- Task goal
Output a verbatim copy of the data, cut off after the line that contains "rng = np.random.default_rng(11)".

3D scene scripts
⁂

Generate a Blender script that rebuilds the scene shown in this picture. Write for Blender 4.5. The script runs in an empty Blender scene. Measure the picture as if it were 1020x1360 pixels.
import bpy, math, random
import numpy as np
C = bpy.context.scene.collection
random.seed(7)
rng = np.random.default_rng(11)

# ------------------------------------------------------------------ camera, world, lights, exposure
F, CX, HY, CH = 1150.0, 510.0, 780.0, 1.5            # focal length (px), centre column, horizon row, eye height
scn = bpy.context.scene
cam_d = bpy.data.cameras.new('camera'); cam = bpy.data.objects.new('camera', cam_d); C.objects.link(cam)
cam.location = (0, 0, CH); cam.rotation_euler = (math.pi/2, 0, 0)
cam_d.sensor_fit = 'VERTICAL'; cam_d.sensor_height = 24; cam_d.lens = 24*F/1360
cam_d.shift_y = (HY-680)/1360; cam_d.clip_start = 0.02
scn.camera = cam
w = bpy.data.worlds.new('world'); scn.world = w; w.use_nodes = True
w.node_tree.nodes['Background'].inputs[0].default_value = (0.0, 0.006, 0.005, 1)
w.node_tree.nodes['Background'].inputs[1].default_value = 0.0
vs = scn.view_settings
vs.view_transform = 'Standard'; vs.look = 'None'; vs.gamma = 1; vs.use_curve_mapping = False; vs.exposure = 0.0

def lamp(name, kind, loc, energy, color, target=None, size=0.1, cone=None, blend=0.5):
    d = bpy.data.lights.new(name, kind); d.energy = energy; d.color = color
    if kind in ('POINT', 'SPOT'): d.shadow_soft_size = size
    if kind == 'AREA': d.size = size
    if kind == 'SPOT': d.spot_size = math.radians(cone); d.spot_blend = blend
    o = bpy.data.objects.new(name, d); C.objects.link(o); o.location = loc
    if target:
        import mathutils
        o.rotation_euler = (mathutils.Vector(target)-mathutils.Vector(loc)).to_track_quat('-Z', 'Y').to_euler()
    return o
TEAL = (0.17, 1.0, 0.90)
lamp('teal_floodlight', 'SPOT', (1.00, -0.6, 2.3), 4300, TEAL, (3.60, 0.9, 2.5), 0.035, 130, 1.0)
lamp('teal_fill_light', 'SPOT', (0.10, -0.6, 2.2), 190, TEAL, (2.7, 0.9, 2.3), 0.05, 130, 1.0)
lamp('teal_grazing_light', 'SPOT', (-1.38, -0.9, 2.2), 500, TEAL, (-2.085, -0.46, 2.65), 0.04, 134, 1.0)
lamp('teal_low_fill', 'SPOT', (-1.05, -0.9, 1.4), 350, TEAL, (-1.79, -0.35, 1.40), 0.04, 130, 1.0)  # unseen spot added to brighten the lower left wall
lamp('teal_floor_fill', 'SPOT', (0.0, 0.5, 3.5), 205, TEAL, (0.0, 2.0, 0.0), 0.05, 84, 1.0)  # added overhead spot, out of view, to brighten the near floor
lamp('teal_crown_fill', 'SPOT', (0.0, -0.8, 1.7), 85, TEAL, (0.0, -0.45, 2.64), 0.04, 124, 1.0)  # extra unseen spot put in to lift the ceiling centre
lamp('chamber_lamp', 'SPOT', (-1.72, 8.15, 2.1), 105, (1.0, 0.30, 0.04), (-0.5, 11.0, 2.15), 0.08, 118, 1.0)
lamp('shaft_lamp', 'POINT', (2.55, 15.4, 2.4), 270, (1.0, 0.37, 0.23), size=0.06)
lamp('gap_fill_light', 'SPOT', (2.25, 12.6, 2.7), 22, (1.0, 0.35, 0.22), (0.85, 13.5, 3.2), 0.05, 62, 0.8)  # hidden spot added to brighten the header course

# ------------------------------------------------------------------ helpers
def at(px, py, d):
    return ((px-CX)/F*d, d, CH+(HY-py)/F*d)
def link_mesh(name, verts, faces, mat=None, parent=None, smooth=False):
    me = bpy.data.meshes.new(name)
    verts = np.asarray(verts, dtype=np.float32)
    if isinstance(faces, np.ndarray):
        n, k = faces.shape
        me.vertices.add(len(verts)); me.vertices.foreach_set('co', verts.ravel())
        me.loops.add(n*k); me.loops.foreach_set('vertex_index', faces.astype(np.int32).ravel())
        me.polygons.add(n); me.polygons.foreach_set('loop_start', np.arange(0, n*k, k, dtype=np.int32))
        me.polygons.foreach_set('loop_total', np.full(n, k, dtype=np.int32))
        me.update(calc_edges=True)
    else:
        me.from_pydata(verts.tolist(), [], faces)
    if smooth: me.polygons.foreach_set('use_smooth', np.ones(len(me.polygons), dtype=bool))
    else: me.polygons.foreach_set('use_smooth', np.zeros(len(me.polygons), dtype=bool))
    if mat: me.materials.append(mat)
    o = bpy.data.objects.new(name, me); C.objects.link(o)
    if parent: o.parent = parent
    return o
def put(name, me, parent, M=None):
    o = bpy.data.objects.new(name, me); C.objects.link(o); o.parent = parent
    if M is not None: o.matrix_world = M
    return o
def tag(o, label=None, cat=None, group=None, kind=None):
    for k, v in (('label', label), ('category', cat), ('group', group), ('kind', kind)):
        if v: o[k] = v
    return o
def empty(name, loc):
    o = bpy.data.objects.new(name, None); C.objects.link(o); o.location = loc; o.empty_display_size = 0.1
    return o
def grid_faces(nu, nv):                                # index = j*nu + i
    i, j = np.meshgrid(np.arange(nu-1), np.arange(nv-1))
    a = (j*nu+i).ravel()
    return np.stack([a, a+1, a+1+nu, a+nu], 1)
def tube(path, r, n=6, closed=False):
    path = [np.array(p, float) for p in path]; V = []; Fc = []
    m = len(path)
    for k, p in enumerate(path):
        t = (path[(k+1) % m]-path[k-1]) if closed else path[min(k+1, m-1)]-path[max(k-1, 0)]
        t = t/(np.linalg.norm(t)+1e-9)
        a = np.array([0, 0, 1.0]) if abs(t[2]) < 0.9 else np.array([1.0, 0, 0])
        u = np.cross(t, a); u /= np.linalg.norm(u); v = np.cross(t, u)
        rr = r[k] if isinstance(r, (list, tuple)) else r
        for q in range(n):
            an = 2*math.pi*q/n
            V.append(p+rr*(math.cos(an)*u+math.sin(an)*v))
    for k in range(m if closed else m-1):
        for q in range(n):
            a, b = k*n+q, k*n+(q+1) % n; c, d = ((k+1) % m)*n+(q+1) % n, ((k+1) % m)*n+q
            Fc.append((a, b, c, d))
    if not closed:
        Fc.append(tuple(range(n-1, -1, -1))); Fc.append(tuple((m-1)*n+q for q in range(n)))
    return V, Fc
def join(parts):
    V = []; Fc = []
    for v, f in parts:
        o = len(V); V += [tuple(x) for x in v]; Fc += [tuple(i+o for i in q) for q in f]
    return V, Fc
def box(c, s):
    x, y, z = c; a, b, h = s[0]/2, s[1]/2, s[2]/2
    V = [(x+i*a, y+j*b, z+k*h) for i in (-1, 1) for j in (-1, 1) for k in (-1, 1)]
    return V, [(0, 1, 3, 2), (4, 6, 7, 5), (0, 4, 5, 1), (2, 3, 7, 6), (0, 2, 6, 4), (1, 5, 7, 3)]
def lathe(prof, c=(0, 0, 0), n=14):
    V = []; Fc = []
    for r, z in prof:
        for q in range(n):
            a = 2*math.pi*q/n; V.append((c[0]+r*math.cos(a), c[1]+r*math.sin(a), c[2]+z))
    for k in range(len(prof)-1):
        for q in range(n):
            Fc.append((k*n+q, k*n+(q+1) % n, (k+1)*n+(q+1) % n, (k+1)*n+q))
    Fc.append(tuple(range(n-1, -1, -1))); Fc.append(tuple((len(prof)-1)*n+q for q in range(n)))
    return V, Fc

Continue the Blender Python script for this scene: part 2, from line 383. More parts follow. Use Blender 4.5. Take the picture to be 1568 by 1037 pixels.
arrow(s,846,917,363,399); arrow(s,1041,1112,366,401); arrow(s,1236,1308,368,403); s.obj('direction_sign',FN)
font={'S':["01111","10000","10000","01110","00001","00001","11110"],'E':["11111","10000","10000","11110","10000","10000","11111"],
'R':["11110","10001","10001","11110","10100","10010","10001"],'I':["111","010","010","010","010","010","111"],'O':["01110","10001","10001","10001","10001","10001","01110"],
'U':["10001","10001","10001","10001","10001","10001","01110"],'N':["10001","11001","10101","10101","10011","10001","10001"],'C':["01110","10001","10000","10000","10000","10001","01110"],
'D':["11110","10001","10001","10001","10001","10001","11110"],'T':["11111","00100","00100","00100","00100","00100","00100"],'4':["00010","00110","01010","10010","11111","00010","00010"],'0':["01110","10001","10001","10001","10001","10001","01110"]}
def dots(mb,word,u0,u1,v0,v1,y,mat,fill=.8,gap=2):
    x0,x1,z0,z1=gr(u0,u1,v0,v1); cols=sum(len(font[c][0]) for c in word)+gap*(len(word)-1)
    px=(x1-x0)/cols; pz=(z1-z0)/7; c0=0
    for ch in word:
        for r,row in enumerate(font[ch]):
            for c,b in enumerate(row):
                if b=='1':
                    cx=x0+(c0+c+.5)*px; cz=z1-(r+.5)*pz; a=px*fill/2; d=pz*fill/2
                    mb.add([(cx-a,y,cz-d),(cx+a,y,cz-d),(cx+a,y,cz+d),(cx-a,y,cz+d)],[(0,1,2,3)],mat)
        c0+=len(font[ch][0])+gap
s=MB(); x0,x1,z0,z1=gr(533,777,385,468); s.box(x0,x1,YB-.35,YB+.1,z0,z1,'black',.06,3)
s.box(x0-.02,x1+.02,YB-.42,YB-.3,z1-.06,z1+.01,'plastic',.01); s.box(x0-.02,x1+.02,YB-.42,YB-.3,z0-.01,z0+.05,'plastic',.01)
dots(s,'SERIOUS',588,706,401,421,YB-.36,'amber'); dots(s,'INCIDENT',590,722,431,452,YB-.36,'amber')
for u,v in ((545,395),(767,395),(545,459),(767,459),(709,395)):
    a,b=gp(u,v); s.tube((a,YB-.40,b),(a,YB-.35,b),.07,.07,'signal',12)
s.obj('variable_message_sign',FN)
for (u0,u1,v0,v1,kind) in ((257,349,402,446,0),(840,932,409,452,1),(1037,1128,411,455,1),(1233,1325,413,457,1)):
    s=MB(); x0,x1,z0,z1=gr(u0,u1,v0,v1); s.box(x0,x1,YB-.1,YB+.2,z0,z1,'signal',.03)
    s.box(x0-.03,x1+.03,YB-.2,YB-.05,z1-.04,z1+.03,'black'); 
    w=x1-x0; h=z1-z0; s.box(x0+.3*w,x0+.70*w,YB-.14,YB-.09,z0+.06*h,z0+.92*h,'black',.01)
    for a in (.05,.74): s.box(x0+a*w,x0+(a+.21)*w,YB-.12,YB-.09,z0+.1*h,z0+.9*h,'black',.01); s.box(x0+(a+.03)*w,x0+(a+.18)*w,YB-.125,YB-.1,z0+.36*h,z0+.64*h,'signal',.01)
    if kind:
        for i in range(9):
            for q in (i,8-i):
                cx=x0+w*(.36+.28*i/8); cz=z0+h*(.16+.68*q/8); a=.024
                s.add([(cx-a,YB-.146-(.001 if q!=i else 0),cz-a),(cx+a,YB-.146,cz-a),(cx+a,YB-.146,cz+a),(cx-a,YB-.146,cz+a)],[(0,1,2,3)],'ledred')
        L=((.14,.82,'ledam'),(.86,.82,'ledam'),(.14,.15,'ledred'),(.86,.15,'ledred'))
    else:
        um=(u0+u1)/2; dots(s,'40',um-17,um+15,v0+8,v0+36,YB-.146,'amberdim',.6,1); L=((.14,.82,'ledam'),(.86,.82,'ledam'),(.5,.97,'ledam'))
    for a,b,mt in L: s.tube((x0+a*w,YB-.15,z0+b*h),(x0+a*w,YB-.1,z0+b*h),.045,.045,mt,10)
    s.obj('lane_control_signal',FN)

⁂

- Answer below
Generate a Blender script that rebuilds the scene shown in this picture. Write for Blender 4.5. The script runs in an empty Blender scene. Measure the picture as if it were 1020x1360 pixels.
import bpy, math, random
import numpy as np
C = bpy.context.scene.collection
random.seed(7)
rng = np.random.default_rng(11)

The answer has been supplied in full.